### Your instructions
Reproduce, please, only the lines from the first line below to the line containing "mb.build('scraper', CHROME, pant)", inclusive.

### Information provided
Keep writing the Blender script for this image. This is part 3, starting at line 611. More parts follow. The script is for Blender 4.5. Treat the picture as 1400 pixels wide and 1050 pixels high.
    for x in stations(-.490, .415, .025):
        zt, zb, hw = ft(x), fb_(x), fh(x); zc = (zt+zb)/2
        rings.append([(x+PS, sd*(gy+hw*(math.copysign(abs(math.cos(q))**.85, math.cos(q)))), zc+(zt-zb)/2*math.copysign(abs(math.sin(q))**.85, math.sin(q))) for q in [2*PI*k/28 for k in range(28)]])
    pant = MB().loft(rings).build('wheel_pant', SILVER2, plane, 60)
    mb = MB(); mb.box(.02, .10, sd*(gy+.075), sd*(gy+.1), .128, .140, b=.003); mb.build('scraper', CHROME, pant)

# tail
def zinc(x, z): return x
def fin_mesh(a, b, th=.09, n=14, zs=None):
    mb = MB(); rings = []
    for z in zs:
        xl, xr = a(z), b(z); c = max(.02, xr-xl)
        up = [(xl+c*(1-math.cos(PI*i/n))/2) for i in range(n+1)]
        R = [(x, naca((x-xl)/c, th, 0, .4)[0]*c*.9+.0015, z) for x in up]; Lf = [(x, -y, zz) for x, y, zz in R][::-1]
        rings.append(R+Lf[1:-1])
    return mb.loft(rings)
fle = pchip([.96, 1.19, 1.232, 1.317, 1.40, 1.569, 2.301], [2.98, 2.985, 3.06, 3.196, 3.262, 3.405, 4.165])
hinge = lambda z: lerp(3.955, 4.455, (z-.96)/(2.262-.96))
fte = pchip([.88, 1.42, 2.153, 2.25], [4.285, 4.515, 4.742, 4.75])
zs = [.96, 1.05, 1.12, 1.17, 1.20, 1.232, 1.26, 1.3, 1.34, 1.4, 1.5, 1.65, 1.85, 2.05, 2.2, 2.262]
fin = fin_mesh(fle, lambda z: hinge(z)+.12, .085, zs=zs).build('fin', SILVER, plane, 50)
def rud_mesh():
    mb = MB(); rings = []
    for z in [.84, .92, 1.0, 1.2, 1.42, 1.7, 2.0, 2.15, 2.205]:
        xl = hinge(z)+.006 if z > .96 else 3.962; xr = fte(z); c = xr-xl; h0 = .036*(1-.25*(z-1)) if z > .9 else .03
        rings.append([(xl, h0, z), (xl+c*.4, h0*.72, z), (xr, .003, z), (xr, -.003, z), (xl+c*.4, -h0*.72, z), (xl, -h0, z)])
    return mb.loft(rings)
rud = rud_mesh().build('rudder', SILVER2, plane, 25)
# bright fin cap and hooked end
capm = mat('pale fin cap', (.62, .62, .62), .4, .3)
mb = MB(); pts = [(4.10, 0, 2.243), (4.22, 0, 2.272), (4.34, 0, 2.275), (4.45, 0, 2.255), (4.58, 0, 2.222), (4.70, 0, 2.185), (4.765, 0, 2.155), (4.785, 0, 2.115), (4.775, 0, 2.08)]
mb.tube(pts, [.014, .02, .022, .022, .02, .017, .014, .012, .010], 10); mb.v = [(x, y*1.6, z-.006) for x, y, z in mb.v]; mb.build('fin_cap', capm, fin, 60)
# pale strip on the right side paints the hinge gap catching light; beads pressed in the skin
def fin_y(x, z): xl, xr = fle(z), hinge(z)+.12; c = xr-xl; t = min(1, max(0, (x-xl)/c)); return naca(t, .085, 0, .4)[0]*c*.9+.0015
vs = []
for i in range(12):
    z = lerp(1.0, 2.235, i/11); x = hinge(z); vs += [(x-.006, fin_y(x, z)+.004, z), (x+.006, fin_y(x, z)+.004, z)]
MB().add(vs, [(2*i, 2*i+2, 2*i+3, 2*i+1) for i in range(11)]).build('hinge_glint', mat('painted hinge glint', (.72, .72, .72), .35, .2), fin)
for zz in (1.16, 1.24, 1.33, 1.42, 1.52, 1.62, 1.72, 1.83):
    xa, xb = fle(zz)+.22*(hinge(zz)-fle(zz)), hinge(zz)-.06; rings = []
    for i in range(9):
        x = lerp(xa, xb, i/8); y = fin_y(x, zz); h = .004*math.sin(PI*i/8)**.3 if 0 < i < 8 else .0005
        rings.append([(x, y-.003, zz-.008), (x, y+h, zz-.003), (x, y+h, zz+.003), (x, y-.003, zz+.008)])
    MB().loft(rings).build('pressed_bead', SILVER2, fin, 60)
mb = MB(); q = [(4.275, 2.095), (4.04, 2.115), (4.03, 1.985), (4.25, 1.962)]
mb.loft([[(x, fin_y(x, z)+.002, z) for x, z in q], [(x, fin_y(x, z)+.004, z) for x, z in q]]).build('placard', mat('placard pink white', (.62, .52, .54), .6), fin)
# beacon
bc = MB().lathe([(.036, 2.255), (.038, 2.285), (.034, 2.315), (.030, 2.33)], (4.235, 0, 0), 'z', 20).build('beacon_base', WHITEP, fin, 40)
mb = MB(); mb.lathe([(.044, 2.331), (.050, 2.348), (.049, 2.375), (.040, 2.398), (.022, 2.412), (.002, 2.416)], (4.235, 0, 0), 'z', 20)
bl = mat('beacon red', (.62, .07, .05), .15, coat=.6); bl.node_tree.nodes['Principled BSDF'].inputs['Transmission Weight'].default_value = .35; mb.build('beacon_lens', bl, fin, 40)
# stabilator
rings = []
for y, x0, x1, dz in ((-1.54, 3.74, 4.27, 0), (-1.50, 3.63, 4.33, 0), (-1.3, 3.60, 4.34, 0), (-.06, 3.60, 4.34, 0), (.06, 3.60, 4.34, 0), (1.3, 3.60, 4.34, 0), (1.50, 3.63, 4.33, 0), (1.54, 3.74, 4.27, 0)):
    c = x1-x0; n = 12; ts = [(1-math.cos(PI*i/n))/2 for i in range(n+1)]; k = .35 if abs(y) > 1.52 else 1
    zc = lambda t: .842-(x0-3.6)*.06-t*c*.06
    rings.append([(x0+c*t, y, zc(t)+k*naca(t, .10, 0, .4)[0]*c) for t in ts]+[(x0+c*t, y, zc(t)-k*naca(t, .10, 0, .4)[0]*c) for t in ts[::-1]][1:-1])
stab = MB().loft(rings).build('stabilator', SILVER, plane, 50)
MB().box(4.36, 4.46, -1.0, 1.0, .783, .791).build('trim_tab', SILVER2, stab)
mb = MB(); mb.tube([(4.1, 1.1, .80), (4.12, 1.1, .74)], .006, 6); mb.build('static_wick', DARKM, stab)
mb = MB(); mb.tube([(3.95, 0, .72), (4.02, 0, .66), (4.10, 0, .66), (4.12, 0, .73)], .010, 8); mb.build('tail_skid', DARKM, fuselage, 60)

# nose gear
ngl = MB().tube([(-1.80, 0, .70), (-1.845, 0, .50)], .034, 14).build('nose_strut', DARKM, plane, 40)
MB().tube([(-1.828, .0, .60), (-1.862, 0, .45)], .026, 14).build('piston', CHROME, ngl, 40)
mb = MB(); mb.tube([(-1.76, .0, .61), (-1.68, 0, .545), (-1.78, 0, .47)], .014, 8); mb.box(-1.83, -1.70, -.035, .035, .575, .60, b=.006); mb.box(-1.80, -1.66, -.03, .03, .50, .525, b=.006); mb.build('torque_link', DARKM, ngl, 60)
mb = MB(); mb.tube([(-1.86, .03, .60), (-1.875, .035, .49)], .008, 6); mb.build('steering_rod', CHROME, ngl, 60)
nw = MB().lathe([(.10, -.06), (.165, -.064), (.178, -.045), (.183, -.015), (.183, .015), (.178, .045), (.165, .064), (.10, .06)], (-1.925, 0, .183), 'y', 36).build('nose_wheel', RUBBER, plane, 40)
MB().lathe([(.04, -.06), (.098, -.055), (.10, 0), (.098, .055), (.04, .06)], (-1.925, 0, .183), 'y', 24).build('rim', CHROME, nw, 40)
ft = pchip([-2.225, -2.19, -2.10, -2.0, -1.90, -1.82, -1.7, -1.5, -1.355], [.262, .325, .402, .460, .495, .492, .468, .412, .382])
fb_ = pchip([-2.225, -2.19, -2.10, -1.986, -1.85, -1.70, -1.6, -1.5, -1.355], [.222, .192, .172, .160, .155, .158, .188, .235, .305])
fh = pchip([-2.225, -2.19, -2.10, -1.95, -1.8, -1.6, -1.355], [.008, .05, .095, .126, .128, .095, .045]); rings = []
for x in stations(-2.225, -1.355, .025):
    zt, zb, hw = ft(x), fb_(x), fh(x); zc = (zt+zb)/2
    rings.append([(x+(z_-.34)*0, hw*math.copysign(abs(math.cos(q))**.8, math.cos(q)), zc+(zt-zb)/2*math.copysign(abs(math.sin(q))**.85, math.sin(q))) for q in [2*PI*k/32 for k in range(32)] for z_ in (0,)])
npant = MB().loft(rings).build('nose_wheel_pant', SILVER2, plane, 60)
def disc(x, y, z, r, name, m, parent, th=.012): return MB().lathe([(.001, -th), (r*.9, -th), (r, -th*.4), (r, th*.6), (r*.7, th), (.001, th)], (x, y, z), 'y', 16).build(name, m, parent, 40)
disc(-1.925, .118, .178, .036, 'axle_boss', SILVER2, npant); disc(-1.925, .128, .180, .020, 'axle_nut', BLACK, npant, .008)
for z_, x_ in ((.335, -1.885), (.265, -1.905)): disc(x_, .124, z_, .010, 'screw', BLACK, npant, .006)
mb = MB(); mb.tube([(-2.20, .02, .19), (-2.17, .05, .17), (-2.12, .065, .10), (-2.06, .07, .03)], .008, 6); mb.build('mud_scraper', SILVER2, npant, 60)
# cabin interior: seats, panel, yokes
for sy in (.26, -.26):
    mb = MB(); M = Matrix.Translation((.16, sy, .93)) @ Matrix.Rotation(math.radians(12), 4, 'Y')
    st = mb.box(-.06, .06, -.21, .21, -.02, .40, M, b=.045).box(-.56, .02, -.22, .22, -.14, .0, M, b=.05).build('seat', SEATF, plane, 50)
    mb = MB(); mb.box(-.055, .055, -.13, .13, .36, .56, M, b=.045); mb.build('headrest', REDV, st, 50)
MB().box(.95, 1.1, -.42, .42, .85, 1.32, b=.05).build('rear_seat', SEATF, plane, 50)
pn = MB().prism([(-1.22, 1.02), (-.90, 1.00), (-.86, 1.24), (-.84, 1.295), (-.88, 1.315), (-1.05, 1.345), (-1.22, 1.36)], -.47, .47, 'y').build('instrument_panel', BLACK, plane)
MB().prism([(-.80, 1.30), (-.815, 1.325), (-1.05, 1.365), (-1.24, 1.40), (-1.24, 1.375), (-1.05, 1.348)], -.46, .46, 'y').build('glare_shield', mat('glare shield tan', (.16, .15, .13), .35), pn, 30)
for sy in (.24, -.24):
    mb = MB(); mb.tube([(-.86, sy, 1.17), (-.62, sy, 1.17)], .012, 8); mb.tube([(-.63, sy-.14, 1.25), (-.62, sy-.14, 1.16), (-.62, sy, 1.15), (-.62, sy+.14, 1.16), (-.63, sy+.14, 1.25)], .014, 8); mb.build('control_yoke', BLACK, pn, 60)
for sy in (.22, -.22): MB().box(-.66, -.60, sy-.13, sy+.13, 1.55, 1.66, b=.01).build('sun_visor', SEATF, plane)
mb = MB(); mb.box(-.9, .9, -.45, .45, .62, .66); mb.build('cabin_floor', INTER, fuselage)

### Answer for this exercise
Keep writing the Blender script for this image. This is part 3, starting at line 611. More parts follow. The script is for Blender 4.5. Treat the picture as 1400 pixels wide and 1050 pixels high.
    for x in stations(-.490, .415, .025):
        zt, zb, hw = ft(x), fb_(x), fh(x); zc = (zt+zb)/2
        rings.append([(x+PS, sd*(gy+hw*(math.copysign(abs(math.cos(q))**.85, math.cos(q)))), zc+(zt-zb)/2*math.copysign(abs(math.sin(q))**.85, math.sin(q))) for q in [2*PI*k/28 for k in range(28)]])
    pant = MB().loft(rings).build('wheel_pant', SILVER2, plane, 60)
    mb = MB(); mb.box(.02, .10, sd*(gy+.075), sd*(gy+.1), .128, .140, b=.003); mb.build('scraper', CHROME, pant)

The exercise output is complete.